The elephant in the room here is that if Redl did have Jewish ancestry, it would have been very dangerous to the Hapsburg’s imperialist program to admit it, especially in light of what happened around the Dreyfus Affair. (Which did involve an Austrian officer.) A core part of the liberal party’s social policies adopted after 1861 involved bringing Jews into mainstream society, particularly in service of the ‘All Highest Warlord’. The multi-racial, multi-ethnic, multi-confessional empire was a threadbare concept prior to Redl; one well-placed Jewish traitor could easily have spelled the end for Austria-Hungary’s imperially-favored liberal elite and Franz Joseph’s program.
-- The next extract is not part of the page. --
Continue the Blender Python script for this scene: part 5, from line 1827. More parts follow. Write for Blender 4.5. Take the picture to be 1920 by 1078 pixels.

Looking ahead in time to the 1960s, a Jewish Redl wouldn’t have been great for the Pax Americana either.

We don’t know what Redl really identified as, hopefully diligent scholars asking intelligent questions will throw more light on this topic in the future.

[1] Heinlbronner, Hans. “Count Aehrenthal and Russian Jewry, 1903-1907”, The Journal of Modern History, Dec., 1966, Vol. 38, No. 4 (Dec., 1966), pp. 394-406. The University of Chicago Press. https://www.jstor.org/stable/1876682

[2] Wank, Solomon. “A Note on the Genealogy of a Fact: Aehrenthal’s Jewish Ancestry” The Journal of Modern History Sep., 1969, Vol. 41, No. 3 (Sep., 1969), pp. 319-326. The University of Chicago Press. https://www.jstor.org/stable/1899386

[3] Shapira, Elana. Style and Seduction: Jewish Patrons, Architecture and Design in Fin de Siècle Vienna. Brandeis University Press. 2016 Page 89.